Scene modeling code data

--- START ---

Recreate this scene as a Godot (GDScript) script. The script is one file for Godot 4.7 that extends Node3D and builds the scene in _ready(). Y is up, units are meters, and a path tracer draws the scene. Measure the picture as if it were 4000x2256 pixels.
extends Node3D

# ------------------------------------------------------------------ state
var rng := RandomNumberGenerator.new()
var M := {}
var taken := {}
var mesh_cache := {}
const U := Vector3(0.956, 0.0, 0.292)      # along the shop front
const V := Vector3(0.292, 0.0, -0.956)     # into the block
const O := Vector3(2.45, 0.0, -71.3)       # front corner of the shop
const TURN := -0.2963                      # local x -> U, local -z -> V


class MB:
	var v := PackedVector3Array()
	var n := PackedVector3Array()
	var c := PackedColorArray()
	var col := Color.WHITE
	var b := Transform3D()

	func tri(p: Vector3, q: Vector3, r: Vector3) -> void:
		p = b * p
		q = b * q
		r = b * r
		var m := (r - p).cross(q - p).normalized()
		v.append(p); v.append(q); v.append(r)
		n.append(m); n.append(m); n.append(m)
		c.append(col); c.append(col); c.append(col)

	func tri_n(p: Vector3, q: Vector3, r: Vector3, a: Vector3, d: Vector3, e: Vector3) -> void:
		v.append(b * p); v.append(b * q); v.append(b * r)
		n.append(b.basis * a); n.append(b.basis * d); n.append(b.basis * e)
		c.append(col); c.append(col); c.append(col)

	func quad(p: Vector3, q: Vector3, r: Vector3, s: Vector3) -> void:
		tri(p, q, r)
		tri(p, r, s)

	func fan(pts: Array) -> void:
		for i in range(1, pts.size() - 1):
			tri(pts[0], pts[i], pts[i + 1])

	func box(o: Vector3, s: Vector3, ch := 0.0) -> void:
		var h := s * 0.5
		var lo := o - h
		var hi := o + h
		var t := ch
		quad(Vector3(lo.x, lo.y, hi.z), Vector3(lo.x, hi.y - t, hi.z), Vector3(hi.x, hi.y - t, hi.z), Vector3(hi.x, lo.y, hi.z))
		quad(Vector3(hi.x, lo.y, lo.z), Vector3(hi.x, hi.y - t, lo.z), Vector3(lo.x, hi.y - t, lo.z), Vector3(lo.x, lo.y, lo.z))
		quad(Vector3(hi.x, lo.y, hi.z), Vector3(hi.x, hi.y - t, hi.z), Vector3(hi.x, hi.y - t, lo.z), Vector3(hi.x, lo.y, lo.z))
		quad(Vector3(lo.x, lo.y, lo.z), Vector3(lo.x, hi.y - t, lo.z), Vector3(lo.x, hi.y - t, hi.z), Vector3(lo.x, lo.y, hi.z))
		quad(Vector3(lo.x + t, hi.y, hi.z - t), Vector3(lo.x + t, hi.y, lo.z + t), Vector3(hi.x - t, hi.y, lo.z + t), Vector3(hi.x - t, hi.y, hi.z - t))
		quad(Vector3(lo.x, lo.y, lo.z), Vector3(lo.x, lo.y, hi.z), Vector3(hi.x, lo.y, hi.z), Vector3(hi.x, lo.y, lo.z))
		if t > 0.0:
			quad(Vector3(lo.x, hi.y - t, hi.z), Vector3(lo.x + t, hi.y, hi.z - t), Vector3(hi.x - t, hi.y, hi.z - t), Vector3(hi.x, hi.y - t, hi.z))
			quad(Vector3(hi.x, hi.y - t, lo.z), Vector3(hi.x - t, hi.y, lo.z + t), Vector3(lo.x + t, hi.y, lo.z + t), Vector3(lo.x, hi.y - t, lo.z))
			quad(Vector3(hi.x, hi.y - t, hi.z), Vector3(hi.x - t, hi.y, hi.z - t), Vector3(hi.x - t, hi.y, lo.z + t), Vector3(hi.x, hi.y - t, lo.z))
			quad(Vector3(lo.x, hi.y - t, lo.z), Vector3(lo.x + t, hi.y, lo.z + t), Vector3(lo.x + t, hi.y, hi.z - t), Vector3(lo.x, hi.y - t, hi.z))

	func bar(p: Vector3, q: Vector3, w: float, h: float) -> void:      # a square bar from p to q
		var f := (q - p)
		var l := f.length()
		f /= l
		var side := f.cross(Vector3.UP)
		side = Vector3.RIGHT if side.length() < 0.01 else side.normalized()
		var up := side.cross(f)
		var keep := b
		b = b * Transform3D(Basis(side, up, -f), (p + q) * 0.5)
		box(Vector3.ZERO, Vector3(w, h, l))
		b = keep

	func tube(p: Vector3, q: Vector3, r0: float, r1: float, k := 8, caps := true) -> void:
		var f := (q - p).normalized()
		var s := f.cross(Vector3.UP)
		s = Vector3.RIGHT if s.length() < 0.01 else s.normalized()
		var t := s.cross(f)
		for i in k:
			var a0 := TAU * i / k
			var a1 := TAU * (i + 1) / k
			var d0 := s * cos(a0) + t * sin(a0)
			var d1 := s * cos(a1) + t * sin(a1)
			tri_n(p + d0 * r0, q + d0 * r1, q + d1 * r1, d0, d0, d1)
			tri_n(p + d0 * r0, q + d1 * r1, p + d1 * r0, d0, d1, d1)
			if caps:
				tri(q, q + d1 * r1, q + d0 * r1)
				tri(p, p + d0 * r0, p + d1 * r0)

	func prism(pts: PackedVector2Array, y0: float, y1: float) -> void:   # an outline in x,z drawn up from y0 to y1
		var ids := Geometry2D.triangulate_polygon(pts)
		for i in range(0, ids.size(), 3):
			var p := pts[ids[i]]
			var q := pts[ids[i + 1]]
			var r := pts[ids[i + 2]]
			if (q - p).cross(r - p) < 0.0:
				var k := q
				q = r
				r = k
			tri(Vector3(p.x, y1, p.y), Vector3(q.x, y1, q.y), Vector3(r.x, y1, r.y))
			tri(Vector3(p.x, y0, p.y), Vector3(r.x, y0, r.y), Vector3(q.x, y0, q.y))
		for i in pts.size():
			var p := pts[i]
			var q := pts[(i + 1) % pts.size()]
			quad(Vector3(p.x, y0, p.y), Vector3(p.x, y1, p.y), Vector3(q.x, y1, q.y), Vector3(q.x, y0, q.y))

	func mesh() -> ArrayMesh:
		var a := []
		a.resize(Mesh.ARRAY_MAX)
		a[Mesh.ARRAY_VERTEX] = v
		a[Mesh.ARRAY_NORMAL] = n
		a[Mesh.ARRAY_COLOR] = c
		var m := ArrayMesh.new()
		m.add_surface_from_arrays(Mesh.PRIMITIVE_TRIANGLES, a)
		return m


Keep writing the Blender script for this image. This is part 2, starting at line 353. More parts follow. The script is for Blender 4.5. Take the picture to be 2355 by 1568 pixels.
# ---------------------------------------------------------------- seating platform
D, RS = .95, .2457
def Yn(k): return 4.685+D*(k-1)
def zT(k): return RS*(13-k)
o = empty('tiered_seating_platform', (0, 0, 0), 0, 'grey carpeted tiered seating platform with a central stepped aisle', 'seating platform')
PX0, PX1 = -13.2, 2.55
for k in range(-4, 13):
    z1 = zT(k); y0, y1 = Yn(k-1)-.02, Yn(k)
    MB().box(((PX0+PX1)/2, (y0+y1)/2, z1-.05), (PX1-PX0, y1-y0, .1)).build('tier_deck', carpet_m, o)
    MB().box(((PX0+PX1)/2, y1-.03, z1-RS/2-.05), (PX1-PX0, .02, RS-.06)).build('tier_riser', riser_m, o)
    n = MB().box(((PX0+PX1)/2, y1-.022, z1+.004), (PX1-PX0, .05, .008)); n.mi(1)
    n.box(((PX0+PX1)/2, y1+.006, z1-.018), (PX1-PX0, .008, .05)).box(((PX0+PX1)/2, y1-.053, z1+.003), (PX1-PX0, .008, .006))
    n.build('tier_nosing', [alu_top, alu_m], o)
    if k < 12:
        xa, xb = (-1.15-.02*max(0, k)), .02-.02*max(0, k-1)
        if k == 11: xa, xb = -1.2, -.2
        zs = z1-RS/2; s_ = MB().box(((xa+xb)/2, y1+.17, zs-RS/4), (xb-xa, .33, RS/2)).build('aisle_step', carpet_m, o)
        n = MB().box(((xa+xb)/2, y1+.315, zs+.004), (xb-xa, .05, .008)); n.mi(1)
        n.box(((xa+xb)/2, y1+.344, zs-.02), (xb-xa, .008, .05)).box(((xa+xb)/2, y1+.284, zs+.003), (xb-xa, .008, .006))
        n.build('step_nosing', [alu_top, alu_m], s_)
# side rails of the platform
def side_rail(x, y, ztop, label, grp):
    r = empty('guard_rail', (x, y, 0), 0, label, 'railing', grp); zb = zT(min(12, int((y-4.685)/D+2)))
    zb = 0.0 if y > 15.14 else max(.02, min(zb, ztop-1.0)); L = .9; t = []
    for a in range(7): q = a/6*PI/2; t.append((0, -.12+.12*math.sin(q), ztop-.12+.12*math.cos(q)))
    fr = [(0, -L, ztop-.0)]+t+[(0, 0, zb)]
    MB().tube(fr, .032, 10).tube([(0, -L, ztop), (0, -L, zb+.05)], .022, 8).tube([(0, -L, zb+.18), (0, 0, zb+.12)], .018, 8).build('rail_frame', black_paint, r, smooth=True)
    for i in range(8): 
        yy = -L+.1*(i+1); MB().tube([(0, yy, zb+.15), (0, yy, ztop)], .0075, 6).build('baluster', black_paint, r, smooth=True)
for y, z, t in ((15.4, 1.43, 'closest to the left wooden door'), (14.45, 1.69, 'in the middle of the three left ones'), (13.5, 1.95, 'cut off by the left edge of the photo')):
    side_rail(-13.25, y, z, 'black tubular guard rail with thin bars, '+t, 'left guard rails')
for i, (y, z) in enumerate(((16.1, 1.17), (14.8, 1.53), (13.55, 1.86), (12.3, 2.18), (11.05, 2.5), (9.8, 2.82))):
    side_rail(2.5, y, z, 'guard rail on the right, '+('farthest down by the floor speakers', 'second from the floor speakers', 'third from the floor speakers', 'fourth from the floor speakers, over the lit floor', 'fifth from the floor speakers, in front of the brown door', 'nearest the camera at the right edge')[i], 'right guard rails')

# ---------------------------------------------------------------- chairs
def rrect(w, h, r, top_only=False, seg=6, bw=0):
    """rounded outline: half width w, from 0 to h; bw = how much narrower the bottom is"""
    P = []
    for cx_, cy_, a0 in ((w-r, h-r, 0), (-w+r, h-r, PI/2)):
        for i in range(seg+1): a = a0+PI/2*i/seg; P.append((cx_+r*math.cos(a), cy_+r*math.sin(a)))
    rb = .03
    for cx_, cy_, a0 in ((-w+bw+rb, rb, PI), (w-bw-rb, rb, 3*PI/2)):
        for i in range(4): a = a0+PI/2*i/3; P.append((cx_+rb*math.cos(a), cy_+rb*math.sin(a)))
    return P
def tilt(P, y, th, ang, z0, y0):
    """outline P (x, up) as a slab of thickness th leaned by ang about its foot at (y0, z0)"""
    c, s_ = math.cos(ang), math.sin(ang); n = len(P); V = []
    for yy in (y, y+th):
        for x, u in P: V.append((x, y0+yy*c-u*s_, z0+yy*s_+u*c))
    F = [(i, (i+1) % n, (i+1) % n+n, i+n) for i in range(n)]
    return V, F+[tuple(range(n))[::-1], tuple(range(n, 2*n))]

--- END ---

- Objective
Using the entries above, extract exactly the span from the line with "RS-.06)).build('tier_riser', riser_m, o)" to the line with "side_rail(2.5, y, z, 'guard", both lines included; leave out everything else.

- Written answer
    MB().box(((PX0+PX1)/2, y1-.03, z1-RS/2-.05), (PX1-PX0, .02, RS-.06)).build('tier_riser', riser_m, o)
    n = MB().box(((PX0+PX1)/2, y1-.022, z1+.004), (PX1-PX0, .05, .008)); n.mi(1)
    n.box(((PX0+PX1)/2, y1+.006, z1-.018), (PX1-PX0, .008, .05)).box(((PX0+PX1)/2, y1-.053, z1+.003), (PX1-PX0, .008, .006))
    n.build('tier_nosing', [alu_top, alu_m], o)
    if k < 12:
        xa, xb = (-1.15-.02*max(0, k)), .02-.02*max(0, k-1)
        if k == 11: xa, xb = -1.2, -.2
        zs = z1-RS/2; s_ = MB().box(((xa+xb)/2, y1+.17, zs-RS/4), (xb-xa, .33, RS/2)).build('aisle_step', carpet_m, o)
        n = MB().box(((xa+xb)/2, y1+.315, zs+.004), (xb-xa, .05, .008)); n.mi(1)
        n.box(((xa+xb)/2, y1+.344, zs-.02), (xb-xa, .008, .05)).box(((xa+xb)/2, y1+.284, zs+.003), (xb-xa, .008, .006))
        n.build('step_nosing', [alu_top, alu_m], s_)
# side rails of the platform
def side_rail(x, y, ztop, label, grp):
    r = empty('guard_rail', (x, y, 0), 0, label, 'railing', grp); zb = zT(min(12, int((y-4.685)/D+2)))
    zb = 0.0 if y > 15.14 else max(.02, min(zb, ztop-1.0)); L = .9; t = []
    for a in range(7): q = a/6*PI/2; t.append((0, -.12+.12*math.sin(q), ztop-.12+.12*math.cos(q)))
    fr = [(0, -L, ztop-.0)]+t+[(0, 0, zb)]
    MB().tube(fr, .032, 10).tube([(0, -L, ztop), (0, -L, zb+.05)], .022, 8).tube([(0, -L, zb+.18), (0, 0, zb+.12)], .018, 8).build('rail_frame', black_paint, r, smooth=True)
    for i in range(8): 
        yy = -L+.1*(i+1); MB().tube([(0, yy, zb+.15), (0, yy, ztop)], .0075, 6).build('baluster', black_paint, r, smooth=True)
for y, z, t in ((15.4, 1.43, 'closest to the left wooden door'), (14.45, 1.69, 'in the middle of the three left ones'), (13.5, 1.95, 'cut off by the left edge of the photo')):
    side_rail(-13.25, y, z, 'black tubular guard rail with thin bars, '+t, 'left guard rails')
for i, (y, z) in enumerate(((16.1, 1.17), (14.8, 1.53), (13.55, 1.86), (12.3, 2.18), (11.05, 2.5), (9.8, 2.82))):
    side_rail(2.5, y, z, 'guard rail on the right, '+('farthest down by the floor speakers', 'second from the floor speakers', 'third from the floor speakers', 'fourth from the floor speakers, over the lit floor', 'fifth from the floor speakers, in front of the brown door', 'nearest the camera at the right edge')[i], 'right guard rails')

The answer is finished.